Another variation of the name-as-suffix insult is a ‘Mecker-Fritze’. Meckern means to complain and this insult is used about someone who constantly moans.

There are actually a whole host of variations on using Fritz as a suffix. A ‘Werbefritze’ is some bigshot in the advertising business. An ‘Ökofritze’ is someone who’s just a bit too into their organic food.

Fritz appears to be used because it is such a generic German name. It is essentially a proxy for an everyman. The same is often done with the name Heini (short for Heinrich). For example, calling someone a ‘Prozinzheini’ is a way of saying they are a hick from the backend of nowhere.

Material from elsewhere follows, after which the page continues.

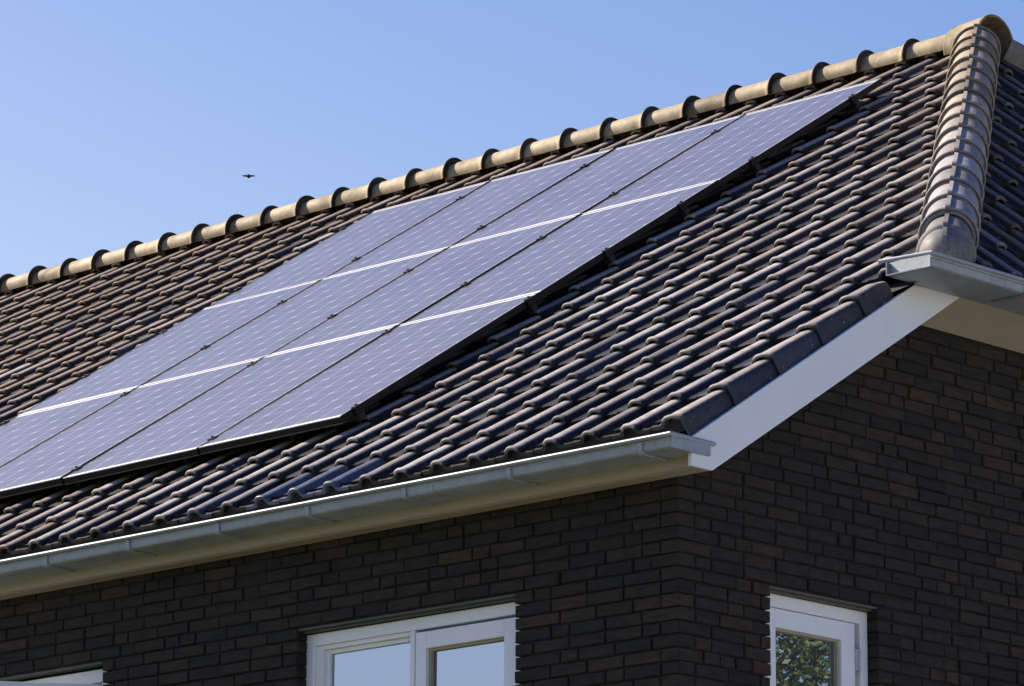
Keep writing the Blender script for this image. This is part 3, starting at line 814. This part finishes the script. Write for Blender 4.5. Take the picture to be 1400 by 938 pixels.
# ------------------------------------------------------------------ solar panels
PH = 0.145                                    # height of the glass above the roof plane
PX0, PS0, PW_, PL_, PPX, PPS = -3.352, 0.885, 0.980, 1.682, 1.0, 1.6845
def PT(i, j, a, b, h):                        # column, row (from the lower right), metres leftwards, metres up
    uu = -(i*PPX + a); vv = j*PPS + b
    return R3(PX0 + uu - 0.018*vv, PS0 + 0.033*uu + vv, h)
rown = ['bottom', 'middle', 'top']
coln = ['at the right end', 'second from the right', 'third from the right', 'at the left end']
FR = 0.010
for j in range(3):
    for i in range(4):
        base = PT(i, j, PW_/2, PL_/2, PH-0.035)
        p = empty('solar_panel', base)
        tag(p, f'blue-violet solar panel in the {rown[j]} row, {coln[i]}', 'solar panel', 'solar panels in three rows on the front roof slope')
        inv = Matrix.Translation(base).inverted()
        jit = random.gauss(0, 0.0015)
        ta, tb = random.gauss(0, 0.0022), random.gauss(0, 0.0016)
        fr = lambda a, b, h, i=i, j=j, jit=jit, ta=ta, tb=tb: PT(i, j, a, b + jit*1.2, PH + h + jit*0.4 + ta*(a-0.49) + tb*(b-0.84))
        mb = MB()
        hh = -0.035
        mb.boxf(fr, 0, FR, 0, PL_, hh, 0.0); mb.boxf(fr, PW_-FR, PW_, 0, PL_, hh, 0.0)
        mb.boxf(fr, FR, PW_-FR, 0, FR, hh, 0.0); mb.boxf(fr, FR, PW_-FR, PL_-FR, PL_, hh, 0.0)
        o = mb.build('frame', M_ALU, p, bevel=0.0008); o.matrix_parent_inverse = inv
        for nm, b0, b1, h0, h1 in (('frame_lip', -0.0008, 0.0080, -0.004, 0.0006), ('frame_lip', PL_-0.0080, PL_+0.0008, -0.004, 0.0012), ('frame_flange', -0.003, 0.028, hh-0.002, hh+0.0015)):
            mb = MB(); mb.boxf(fr, 0.001, PW_-0.001, b0, b1, h0, h1)
            o = mb.build(nm, M_LIP if nm == 'frame_lip' else M_FLANGE, p); o.matrix_parent_inverse = inv
        me = bpy.data.meshes.new('glass')
        q = [(FR, FR), (PW_-FR, FR), (PW_-FR, PL_-FR), (FR, PL_-FR)]
        vs = [fr(a, b, -0.0016) for a, b in q] + [fr(a, b, -0.006) for a, b in q]
        me.from_pydata(vs, [], [(3, 2, 1, 0), (4, 5, 6, 7)])
        uvl = me.uv_layers.new(name='panel')
        for poly in me.polygons:
            for li in poly.loop_indices:
                a, b = q[me.loops[li].vertex_index % 4]; uvl.data[li].uv = (a, b)
        o = bpy.data.objects.new('glass', me); COL.objects.link(o); me.materials.append(M_CELL)
        o.parent = p; o.matrix_parent_inverse = inv
# mounting rails with their clamps
railpos = [(0, 0.125, 'lower part of the bottom panel row'), (0, 1.575, 'upper part of the bottom panel row'), (1, 0.595, 'lower part of the middle panel row'),
           (1, 1.300, 'upper part of the middle panel row'), (2, 0.320, 'lower part of the top panel row'), (2, 1.365, 'upper part of the top panel row')]
for j, b, desc in railpos:
    mb = MB()
    ra = lambda a, bb, h, j=j, b=b: PT(0, j, a, b + bb, PH + h)
    mb.boxf(ra, -0.022, 4.02, -0.019, 0.019, -0.066, -0.0355)
    mb.boxf(ra, -0.0235, -0.0222, -0.010, 0.010, -0.060, -0.042)
    # roof hooks under the rail
    for a in (0.45, 1.2, 2.0, 2.8, 3.6):
        mb.boxf(ra, a, a+0.03, -0.014, 0.014, -0.125, -0.0665)
    rail = mb.build('mounting_rail', M_RAIL, None)
    tag(rail, f'dark metal mounting rail under the {desc}', 'mounting rail', 'mounting rails under the solar panels')
    for c in range(5):
        mb = MB()
        a = c*PPX - 0.010
        if c == 0: a = -0.006
        if c == 4: a = 4*PPX - 0.014
        w = 0.020 if c in (0, 4) else 0.024
        mb.boxf(ra, a-w*0.8, a+w*0.8, -0.024, 0.024, 0.0008, 0.006)
        mb.boxf(ra, a-0.0075, a+0.0075, -0.028, 0.028, -0.036, 0.0005)
        n = 8
        ang = [2*math.pi*q/n for q in range(n)]
        vs = [ra(a+0.006*math.cos(t), 0.006*math.sin(t), 0.0072) for t in ang] + [ra(a+0.006*math.cos(t), 0.006*math.sin(t), 0.014) for t in ang]
        mb.add(vs, [tuple(range(n, 2*n))] + [(q, (q+1) % n, n+(q+1) % n, n+q) for q in range(n)])
        mb.build('clamp', M_ALU, rail)

# ------------------------------------------------------------------ bird gliding behind the roof
def bird():
    o_, d_ = Vector(CAM_P), (f*FPX + r2*(340-700) + u2*(469-241)).normalized()
    c = o_ + d_*84
    root = empty('bird', c)
    tag(root, 'small dark bird gliding in the open sky above the ridge', 'bird')
    hd = -Vector((f.x, f.y, 0)).normalized(); up = Vector((0, 0, 1)); away = r2.copy()
    mb = MB()
    secs = [(-0.105, 0.002), (-0.088, 0.014), (-0.068, 0.022), (-0.04, 0.031), (0.0, 0.034), (0.05, 0.024), (0.085, 0.013), (0.14, 0.010)]
    n = 10; vs, fs = [], []
    for t, rd in secs:
        flat = 0.45 if t > 0.07 else 1.0
        for q in range(n):
            a = 2*math.pi*q/n; vs.append(hd*t + away*(math.cos(a)*rd*(1.4 if t > 0.12 else 1)) + up*(math.sin(a)*rd*flat + (0.008 if t < -0.06 else 0)))
    for i in range(len(secs)-1):
        for q in range(n): fs.append((i*n+q, i*n+(q+1) % n, (i+1)*n+(q+1) % n, (i+1)*n+q))
    fs += [tuple(range(n)), tuple(range((len(secs)-1)*n, len(secs)*n))]
    mb.add(vs, fs)
    for sg in (-1, 1):
        pts = [(-0.055, 0.015, 0.006), (-0.055, 0.06, 0.010), (-0.02, 0.115, 0.006), (0.03, 0.13, 0.003), (0.045, 0.06, 0.006), (0.05, 0.015, 0.003)]
        top = [hd*a + away*(sg*b) + up*(c_+0.009-b*0.05) for a, b, c_ in pts]; bot = [hd*a + away*(sg*b) + up*(c_-0.011+b*0.07) for a, b, c_ in pts]
        mb.add(top+bot, [tuple(range(6)), tuple(range(11, 5, -1))] + [(i, (i+1) % 6, 6+(i+1) % 6, 6+i) for i in range(6)])
    mb.build('body', M_BIRD, root, smooth=True)
bird()

# ------------------------------------------------------------------ tree seen in the gable window's glass
def tree(loc, height, rad, label, nleaf, seed):
    rd = random.Random(seed)
    root = tag(empty('deciduous_tree', loc), label, 'tree')
    inv = Matrix.Translation(loc).inverted()
    mb = MB()
    tips = []
    def limb(p, d, L, rr, depth):
        n = 8; q = p + d*L
        a = d.orthogonal().normalized(); b = d.cross(a)
        vs = [p + (a*math.cos(2*math.pi*i/n) + b*math.sin(2*math.pi*i/n))*rr for i in range(n)] + [q + (a*math.cos(2*math.pi*i/n) + b*math.sin(2*math.pi*i/n))*rr*0.62 for i in range(n)]
        mb.add(vs, [(i, (i+1) % n, n+(i+1) % n, n+i) for i in range(n)])
        if depth >= 2: tips.append(q)
        if depth < 5:
            for _ in range(3 if depth < 4 else 2):
                nd = (d + Vector((rd.gauss(0, .55), rd.gauss(0, .55), rd.gauss(0.12, .35)))).normalized()
                limb(p + d*L*rd.uniform(0.7, 1.0), nd, L*rd.uniform(.62, .82), rr*0.6, depth+1)
    limb(Vector(loc), Vector((0.03, 0.02, 1)).normalized(), height*0.30, 0.22, 0)
    o = mb.build('trunk', M_BARK, root); o.matrix_parent_inverse = inv
    mb = MB()
    cz = Vector(loc) + Vector((0, 0, height*0.62))
    clumps = [(t, rd.uniform(.35, .8), rd.random()) for t in tips]
    for _ in range(150):
        v = Vector((rd.gauss(0, 1), rd.gauss(0, 1), rd.gauss(0, 1))).normalized()
        clumps.append((cz + Vector((v.x*rad, v.y*rad, v.z*height*0.36))*rd.uniform(.55, 1.0), rd.uniform(.4, .85), rd.random()))
    for _ in range(nleaf):
        c, sz, hue = clumps[int(rd.random()*len(clumps))]
        p = c + Vector((rd.gauss(0, .5), rd.gauss(0, .5), rd.gauss(0, .42)))*sz
        nrm = Vector((rd.gauss(-0.3, .7), rd.gauss(-0.2, .7), rd.gauss(.7, .6))).normalized()
        a = nrm.orthogonal().normalized(); a = Matrix.Rotation(rd.random()*6.28, 3, nrm) @ a; b = nrm.cross(a)
        L = rd.uniform(.024, .044)
        mb.add([p - a*L, p + b*L*.5 - a*.1*L, p + a*L, p - b*L*.5 - a*.1*L], [(0, 1, 2, 3)], (min(1, max(0, rd.gauss(0.18 + 0.5*hue**2, .14))), 0, 0))
    o = mb.build('crown', M_LEAF, root, recalc=False); o.matrix_parent_inverse = inv
tree((13.6, 17.0, GROUND), 12.5, 4.2, 'leafy green tree turning yellow, mirrored in the gable window', 90000, 3)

And then there is the name Horst, which exists in a category of olf fashioned names that are used as direct insults. “Du Vollhorst!” means “you total idiot.” It’s quite a cruel way of telling someone they’re stupid – especially if their name actually happens to be Horst. The names Otto and Hans are often used in a similar way.

“These names are associated with the countryside and less educated classes by the urban people who use them,” Gabriela Rodriguez, an expert on names at Leipzig University, told Deutschlandfunk radio.

It is probably not a coincidence that many of these same names, which once were some of the most popular in the country, have now fallen out of fashion.

According to Knud Bielefeld, Germany’s foremost name researcher, Hanns was the most popular baby name up until the middle of the 20th century but has since crashed down to place 563 on the list.

Fritz, Heinrich and Horst suffered a similar collapse in popularity in the second half of the century. Phillip’s popularity lasted into the 21st century but its downfall over the past two decades has also been spectacular.

The good news, according to Rodriguez, is that “the name bearers have fewer problems with it than the people who find it offensive.”